Requisite Consenting Holders definition

Requisite Consenting Holders means, as of any date of determination, the Consenting Holders who collectively constitute the Consenting Holders of at least a majority of the aggregate principal amount of the Notes held by all Consenting Holders on such date.
Requisite Consenting Holders means the Requisite Senior Secured Noteholders and the Requisite Convertible Noteholders, each in their capacity as such, and references herein to the consent of, agreement of, or other action by Requisite Consenting Holders, shall mean the consent of, agreement of, or other action by, each of the Requisite Senior Secured Noteholders and the Requisite Convertible Noteholders, voting on such consent, agreement, or other action as a separate class.
Requisite Consenting Holders means (x) for purposes of Section 8.3, (i) before the Effective Time, the holders of the outstanding shares of Company Common Stock and Company Preferred Stock that constitute the Company Requisite Vote and (ii) from and after the Effective Time, the former holders of Company Common Stock and Company Stock Options who would be entitled to at least a majority of the Contingent Shares and the Deferred Cash Consideration upon distribution of such amounts in accordance with the provisions of Article II, and (y) for purposes of Section 9.6, (i) before the Effective Time, the holders of the outstanding shares of Company Common Stock and Company Preferred Stock that constitute the Company Requisite Vote and (ii) from and after the Effective Time, the former holders of Company Preferred Stock and Company Common Stock that constituted the Company Requisite Vote.

Examples of Requisite Consenting Holders in a sentence

  • Each of the conditions set forth in Section 9.1 of this Plan may be waived in whole or in part with the consent of both the Debtor and Requisite Consenting Holders, in their respective sole discretion.
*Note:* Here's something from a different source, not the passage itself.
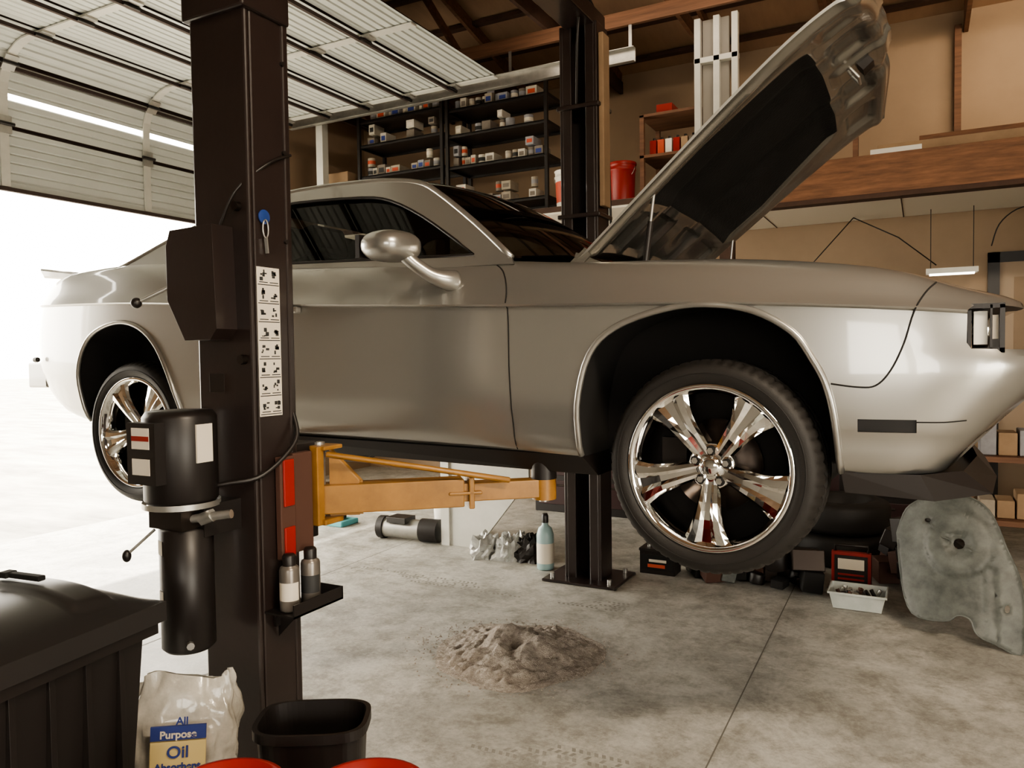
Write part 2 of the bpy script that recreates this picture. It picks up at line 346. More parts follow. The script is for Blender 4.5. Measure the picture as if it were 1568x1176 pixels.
for sg in (-1,1):
    t=M()
    xf=Matrix.Translation((-1.215,sg*1.04,2.035))@Matrix.Rotation(sg*.15,4,'Z')
    vs=[];fs=[];nu=28;nv=14
    s_=lambda q,e:math.copysign(abs(q)**e,q)
    for j in range(nv+1):
        a=pi*j/nv
        for i in range(nu):
            p=2*pi*i/nu
            vs.append((.10*s_(math.sin(a),.75)*s_(math.cos(p),.75),.115*s_(math.sin(a),.8)*s_(math.sin(p),.7),.062*s_(math.cos(a),.85)))
    for j in range(nv):
        for i in range(nu): fs.append((j*nu+i,j*nu+(i+1)%nu,(j+1)*nu+(i+1)%nu,(j+1)*nu+i))
    t.add(vs,fs,PAINT,True,xf); t.box((-.108,-.09,-.045),(-.085,.09,.045),BLK,xf)
    # arm: flattened sweep widening into the door
    A0=[(-1.17,1.02,2.005,.030),(-1.145,1.005,1.975,.028),(-1.12,.985,1.95,.028),(-1.095,.96,1.927,.030),(-1.07,.935,1.912,.034),(-1.05,.905,1.905,.040),(-1.035,.87,1.90,.046)]
    A1=smooth2(A0,3)
    t.tube([(x,sg*y,z) for x,y,z,r in A1],[r for x,y,z,r in A1],PAINT,20)
    t.fin('door_mirror',car)
t=M(); t.box((-1.98,-.955,1.80),(-1.80,-.92,1.83),PAINT); t.box((-1.98,.92,1.80),(-1.80,.955,1.83),PAINT); t.fin('door_handles',car,bevel=.008)
def wheel(nm,cx,cz,sg,steer=0,yo=.925):
    t=M(); o=(0,0,0); ax=(0,-sg,0)
    seg=240; S=1.018
    prof=[(.284,.012),(.295,.0),(.312,-.006),(.33,-.003),(.343,.006),(.352,.02),(.358,.036),(.361,.052),(.361,.074),(.353,.076),(.353,.086),(.361,.088),(.361,.117),(.353,.119),(.353,.129),(.361,.131),(.361,.162),(.358,.18),(.35,.2),(.33,.22),(.284,.222)]
    prof=[(r if r<.3 else r*S,h) for r,h in prof]
    def rm(j,i):
        if 5<=j<=8 and i%4==0: return -.007
        if 11<=j<=16 and (i+2*j)%6==0: return -.004
        return 0
    t.lathe(prof,o,ax,RUB,seg,rmod=rm)
    t.tube([(.322*math.cos(a),sg*.0065,.322*math.sin(a)) for a in [2*pi*i/72 for i in range(72)]],.0016,RUB,6,True)
    t.lathe([(.288,.014),(.287,.004),(.280,.000),(.270,.003),(.266,.014),(.258,.024),(.252,.05),(.243,.09),(.24,.21)],o,ax,CHR,96)
    rs=[.03,.06,.09,.12,.15,.18,.21,.235,.258]
    e1=Vector((1,0,0)); e2=Vector((0,0,1)); O=Vector(o); A=Vector(ax)
    for kk in range(5):
        th=math.radians(268+72*kk); d=e1*math.cos(th)+e2*math.sin(th); q=-e1*math.sin(th)+e2*math.cos(th)
        vs=[];fs=[]
        for r in rs:
            w=cr([(.03,.028),(.09,.036),(.15,.045),(.2,.057),(.258,.085)],r); a=cr([(.03,.05),(.07,.042),(.12,.028),(.2,.016),(.258,.016)],r)
            g=cr([(.05,0),(.12,.002),(.2,.009),(.258,.012)],r)
            for (tt,aa) in ((-w*1.12,a+.055),(-w,a+.014),(-w*.80,a+.002),(-w*.45,a-.002),(-w*.20,a+g),(w*.20,a+g),(w*.45,a-.002),(w*.80,a+.002),(w,a+.014),(w*1.12,a+.055)):
                vs.append(O+d*r+q*tt+A*aa)
        for i in range(len(rs)-1):
            for j in range(9): fs.append((i*10+j,i*10+j+1,(i+1)*10+j+1,(i+1)*10+j))
        t.add(vs,fs,CHR,False)
        th2=th+math.radians(36); d2=e1*math.cos(th2)+e2*math.sin(th2)
        p=O+d2*.056; t.cyl(p+A*.06,p+A*.034,.0115,CHR,6,smooth=False); t.cyl(p+A*.06,p+A*.046,.018,BLKM,16)
    t.lathe([(.0001,.030),(.026,.031),(.032,.036),(.034,.046),(.05,.046),(.076,.05),(.082,.06),(.084,.09)],o,ax,CHR,40)
    t.lathe([(.04,.11),(.16,.11),(.16,.13),(.04,.13)],o,ax,DISC,48)
    t.lathe([(.0001,.17),(.25,.17)],o,ax,BLKM,32)
    t.box((-.19,min(-sg*.09,-sg*.14),-.05),(-.10,max(-sg*.09,-sg*.14),.09),BLK)
    ob=t.fin(nm,car); ob.location=(cx,sg*yo,cz); ob.rotation_euler=(0,0,math.radians(steer)); return ob
wheel('front_wheel',-.015,1.212,-1,-4.5); wheel('front_wheel',-.015,1.212,1,-4.5)
wheel('rear_wheel',-2.965,1.232,-1); wheel('rear_wheel',-2.965,1.232,1)
# hood
ang=math.radians(40)
HX=Matrix.Translation((-.58,0,1.985))@Matrix.Rotation(-ang,4,'Y')
hw=lambda u:cr([(0,.715),(.3,.745),(.8,.785),(1.1,.80),(1.3,.785),(1.45,.74)],u)
def sstep(a,b_,x):
    x=max(0,min(1,(x-a)/(b_-a))); return x*x*(3-2*x)
def padlim(s):
    if s<.25: return .84
    return .84-.44*max(0,min(s,.80)-.45)
def wt(s,c):
    t0=c*2-1; a=abs(t0); p=padlim(s); r=a/.75*p if a<=.75 else p+(a-.75)/.25*(1-p)
    return math.copysign(r,t0)
def hp(s,tt):
    um=1.29+.12*(1-abs(tt)**2.6); u=s*um
    v=tt*hw(u)
    top=.055*(1-tt*tt)-.02*abs(tt)**8-.05*s**8 +.02*math.exp(-((abs(tt)-.33)/.08)**2)*sstep(.1,.2,s)
    return u,v,top
def topf(a,c):
    u,v,w=hp(a,wt(a,c)); return tuple(HX@Vector((u,v,w)))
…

  • Requisite Consenting Holders has the meaning set forth in the Transaction Support Agreement.

  • On or after the Effective Date, the Reorganized Debtor shall be authorized to take any such actions as may be necessary or appropriate to Reinstate Claims or Interests or render Claims or Interests not Impaired, as provided for under the Plan, provided, however, that any such action that would be subject to the consent of the Requisite Consenting Holders pursuant to any Definitive Documentation remains subject to such consent notwithstanding this provision.

  • Subject to any requirement of Bankruptcy Court approval pursuant to section 1129(a)(5) of the Bankruptcy Code, the number and identity of the members of the New Board shall be selected and approved by the Requisite Consenting Holders, with the constitution of the New Board of the Reorganized Debtor to be identified in the Plan Supplement prior to the Combined Hearing.

  • On or after the Effective Date, each current employee who is currently party to an employment agreement with the Debtor (each, an “Employment Agreement”) shall either: (a) have such Employment Agreement assigned to Newco; or (b) receive a new employment agreement on terms satisfactory to such employee and to the Requisite Consenting Holders.

  • In accordance with Section 5.8.2 of the Plan, the number and identity of the members of the New Board of the Reorganized Debtor were selected and approved by the Requisite Consenting Holders and the constitution of the New Board of the Reorganized Debtor was identified in the Plan Supplement.

  • The Plan and the Plan Supplement, including all exhibits, supplements, appendices and schedules thereto, and any modifications to any of the foregoing, shall be in form and substance acceptable to the Debtor and Requisite Consenting Holders.

  • On or after the Effective Date, each current employee who is currently party to an employment agreement with the Issuer (each, an “Employment Agreement”) shall either: (i) have such Employment Agreement assigned to Newco; or (ii) receive a new employment agreement on terms satisfactory to such employee and to the Requisite Consenting Holders.

  • Neither the Company nor any of the Guarantors shall be entitled to delegate any of its duties hereunder and shall not assign any of its rights or remedies set forth in this Agreement without the prior written consent of the Requisite Consenting Holders.

  • Each Party hereby covenants and agrees to cooperate with each other in good faith in connection with, and will exercise commercially reasonable efforts with respect to, the negotiation, drafting, and execution and delivery of the Definitive Documents consistent with the Transaction Term Sheet and either the Implementation Steps Memo or such other transaction structure or means of implementation as directed by the Requisite Consenting Holders in their sole discretion.